Here, plaintiffs allege that defendants had a duty to prevent male employees from inflicting distress on them, and that defendants breached their duty because they violated a statutory duty (presumably under Title VII). Because statutes such as Title VII provide a specific means of enforcing legal duties unknown at common law, the remedies under these statutes are exclusive.Henry v. Kemp, 829 P.2d 505, 506 (Colo.Ct.App. 1992); see Hunter, 2001 WL 533198, at *3; Ellis, 1996 WL 432382, at *3;Houston v. Mile High Adventist Acad., 846 F. Supp. 1449, 1457 (D. Colo. 1994); see also Hays v. Patton-Tully Transp. Co., 844 F. Supp. 1221, 1223 (W.D. Tenn. 1993) (negligent supervision claim cannot be based solely upon underlying claim of sexual harassment per se, because effect would be to impose liability on employers for failing to prevent harm not cognizable under common law; sexual harassment, however, may include misconduct by co-employee that is independently actionable under common law, such as battery or intentional infliction of emotional distress). The Court therefore dismisses plaintiffs' negligence claim against both defendants.

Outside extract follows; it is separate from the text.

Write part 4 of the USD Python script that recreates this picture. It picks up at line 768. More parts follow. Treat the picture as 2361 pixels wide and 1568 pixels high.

IT IS THEREFORE ORDERED that defendant's partial Motion To Dismiss (Doc. #26) filed January 12, 2007 be and hereby is SUSTAINED. The Court dismisses Counts I, II, V and VI of plaintiffs' Second Amended Complaint (Doc. #11) against Paul Dotson. The Court dismisses Counts III and VI of plaintiffs'Second Amended Complaint (Doc. #11) against Wichita State University. The following claims against Wichita State University remain for trial: Count I (sexual harassment under Title VII), Count II (retaliation under Title VII) and Count V (intentional infliction of emotional distress). Count IV against Paul Dotson (Section 1983) remains for trial.